L’une des questions examinées, entre autres, était la quantité prévue de gaz d'enfouissement produits par l’installation. L’équipe a évalué divers facteurs tels que les taux de valorisation des matières organiques et l’efficacité du captage afin d’établir une prévision réaliste sur laquelle fonder les estimations de revenus. La maturité de chaque technologie envisagée a également été prise en compte, tout comme la présence de cas types existants ailleurs en Amérique du Nord. Cette analyse a également permis d’évaluer des scénarios pour les risques contractuels et les exigences réglementaires.
Obstacles
Une des difficultés rencontrées dans la réalisation de cette étude a été d’obtenir des chiffres précis sur les revenus liés aux marchés potentiels. Les représentants de ces marchés étaient souvent réticents à fournir ces chiffres. Par conséquent, des chiffres prudents ont été utilisés, et on a tenu compte d’imprévus lorsque nécessaire.
Résultats
À l’issue de l’analyse, deux scénarios — la vente de GNR sur le marché libre et la vente de gaz d'enfouissement bruts à un producteur d’énergie indépendant — ont été jugés susceptibles de générer des revenus pour la Ville, dont la valeur actuelle nette est évaluée à 21,36 millions de dollars et à 4,26 millions de dollars respectivement. Étant donné que les revenus estimés de l’option privilégiant la production de GNR sont nettement plus élevés, les auteurs de l’étude ont recommandé à la Ville de procéder à une analyse de rentabilité et à une estimation supplémentaire pour la construction et l’exploitation d’une installation pour produire et vendre du gaz de qualité gazoduc.
Avantages
L’achèvement de cette étude a ouvert la voie à l’utilisation par Winnipeg des gaz d’enfouissement actuellement recueillis et brûlés à l’installation de gestion des ressources du chemin Brady. Pour Winnipeg, non seulement cela aura l’avantage de générer des revenus, mais cela permettra également d’atteindre les objectifs en matière d’émissions de GES énoncés dans son plan d’action sur le changement climatique, le GNR ainsi produit pouvant compenser les émissions produites par le gaz naturel et d’autres combustibles fossiles.
Leçons tirées
L’une des principales leçons tirées de ce projet est l’importance de tenir toutes les parties prenantes informées et mobilisées tout au long de l’étude.
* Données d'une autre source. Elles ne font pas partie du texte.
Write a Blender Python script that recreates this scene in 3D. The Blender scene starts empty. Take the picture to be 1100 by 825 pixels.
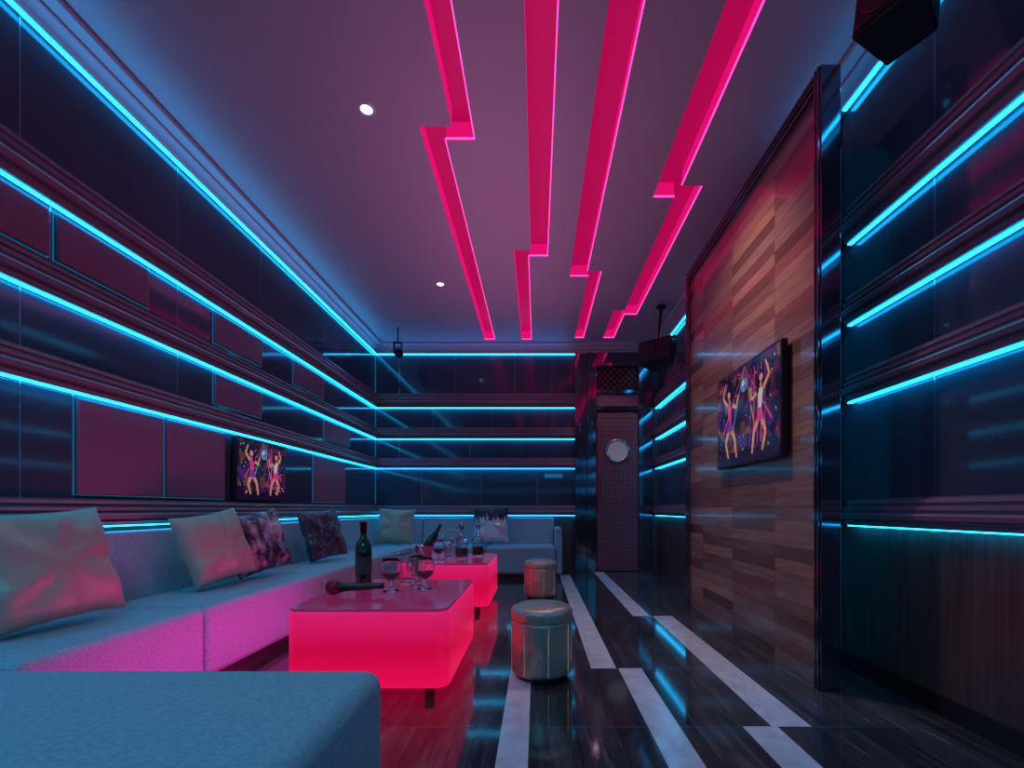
import bpy, bmesh, math, random
from mathutils import Vector, Matrix, Euler
random.seed(4)
sc=bpy.context.scene
sc.view_settings.view_transform='Standard'
try: sc.view_settings.look='None'
except Exception: pass
sc.view_settings.exposure=0.0
COL=sc.collection
XL,XR,YB,YF,ZC=-2.175,1.62,6.2,-1.2,3.03

# ---------------------------------------------------------------- materials
def P(name,base=(.5,.5,.5),rough=.5,metal=0,emis=None,es=0,coat=0,trans=0,ior=1.5,spec=.5,sheen=0):
    m=bpy.data.materials.new(name); m.use_nodes=True
    b=m.node_tree.nodes['Principled BSDF']
    b.inputs['Base Color'].default_value=(*base,1)
    b.inputs['Roughness'].default_value=rough
    b.inputs['Metallic'].default_value=metal
    b.inputs['IOR'].default_value=ior
    b.inputs['Specular IOR Level'].default_value=spec
    b.inputs['Coat Weight'].default_value=coat
    b.inputs['Coat Roughness'].default_value=.06
    b.inputs['Transmission Weight'].default_value=trans
    b.inputs['Sheen Weight'].default_value=sheen
    if emis:
        b.inputs['Emission Color'].default_value=(*emis,1)
        b.inputs['Emission Strength'].default_value=es
    return m
def nodes(m): return m.node_tree.nodes, m.node_tree.links, m.node_tree.nodes['Principled BSDF']
def coords(m,scale=(1,1,1),rot=(0,0,0),kind='Object'):
    n,l,b=nodes(m)
    t=n.new('ShaderNodeTexCoord'); mp=n.new('ShaderNodeMapping')
    mp.inputs['Scale'].default_value=scale; mp.inputs['Rotation'].default_value=rot
    l.new(t.outputs[kind],mp.inputs['Vector']); return mp.outputs['Vector']
def ramp(m,fac,stops):
    n,l,b=nodes(m); r=n.new('ShaderNodeValToRGB')
    e=r.color_ramp.elements
    while len(e)>2: e.remove(e[-1])
    for i,(p,c) in enumerate(stops):
        if i<2: e[i].position=p; e[i].color=(*c,1)
        else:
            q=e.new(p); q.color=(*c,1)
    l.new(fac,r.inputs['Fac']); return r.outputs['Color']
def noise(m,vec,scale=5,detail=4,rough=.5,dist=0):
    n,l,b=nodes(m); t=n.new('ShaderNodeTexNoise')
    t.inputs['Scale'].default_value=scale; t.inputs['Detail'].default_value=detail
    t.inputs['Roughness'].default_value=rough; t.inputs['Distortion'].default_value=dist
    l.new(vec,t.inputs['Vector']); return t.outputs['Fac']
def bump(m,h,strength=.2,dist=.01):
    n,l,b=nodes(m); t=n.new('ShaderNodeBump')
    t.inputs['Strength'].default_value=strength; t.inputs['Distance'].default_value=dist
    l.new(h,t.inputs['Height']); l.new(t.outputs['Normal'],b.inputs['Normal'])

M={}
M['glass']=P('dark_wall_glass',(.02,.035,.06),.08,coat=.1)
m=M['glass']; v=coords(m,(1,1,1)); c=ramp(m,noise(m,v,1.3,3),[(.3,(.045,.060,.095)),(.7,(.060,.085,.13))]); m.node_tree.links.new(c,nodes(m)[2].inputs['Base Color'])
M['leather_panel']=P('plum_wall_panel',(.27,.11,.19),.38)
m=M['leather_panel']; v=coords(m); bump(m,noise(m,v,60,3),.12,.004)
M['mould']=P('mauve_moulding',(.27,.17,.22),.32,coat=.15)
M['wall']=P('wall_plaster',(.05,.04,.06),.6)
M['return']=P('return_plaster',(.28,.32,.38),.5)
M['wains']=P('wainscot_veneer',(.07,.05,.045),.35)
m=M['wains']; v=coords(m,(20,20,.8)); c=ramp(m,noise(m,v,3,5),[(.3,(.055,.036,.034)),(.7,(.11,.08,.07))]); m.node_tree.links.new(c,nodes(m)[2].inputs['Base Color'])
M['ceil']=P('ceiling_paint',(.55,.5,.55),.45)
m=M['ceil']; v=coords(m); bump(m,noise(m,v,80,2),.03,.002)
M['led']=P('led_cyan',(0,.1,.2),.5,emis=(.006,.38,.80),es=12.5)
M['ledthin']=P('led_cyan_edge',(0,.1,.2),.5,emis=(.01,.33,.62),es=.28)
M['pinkside']=P('cove_side_pink',(.12,.004,.03),.5,emis=(.80,.004,.17),es=.85)
M['pinktop']=P('cove_top_crimson',(.08,.002,.02),.5,emis=(.40,.001,.07),es=.92)
M['pinkled']=P('cove_led_pink',(.3,.05,.2),.5,emis=(1,.06,.40),es=2.2)
M['seam']=P('seam_glint_metal',(.25,.4,.55),.25,.8)  # pale blue stands for glass bevels catching light; floor seams share it
M['black']=P('black_plastic',(.012,.012,.014),.35)
M['mesh']=P('speaker_grille',(.03,.03,.035),.55,.4)
M['chrome']=P('smoked_mirror',(.2,.18,.23),.08,.9)
M['steel']=P('brushed_steel',(.6,.6,.62),.22,1)
M['white']=P('white_marble',(.75,.75,.8),.12)
m=M['white']; v=coords(m); c=ramp(m,noise(m,v,6,6,.6,1),[(.35,(.52,.53,.59)),(.6,(.66,.68,.74))]); m.node_tree.links.new(c,nodes(m)[2].inputs['Base Color'])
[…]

Même si une consultation publique n’est pas obligatoire, l’inclure dans le processus peut aider à réduire les retards du projet en cours de route, notamment parce que les citoyens souhaitent discuter de leurs préoccupations avec la Ville.
Prochaines étapes
En mars 2022, le conseil municipal a accepté d’aller de l’avant dans les négociations pour devenir un fournisseur de gaz d'enfouissement bruts à une tierce partie, qui convertira ces gaz en GNR et le vendra ensuite sur le marché. Cette option a été choisie, car elle présente un risque et une responsabilité moindres ainsi qu’une base de clients potentiels plus diversifiée. De plus, les revenus associés doivent être versés dans un nouveau fonds de réserve pour les initiatives liées aux changements climatiques.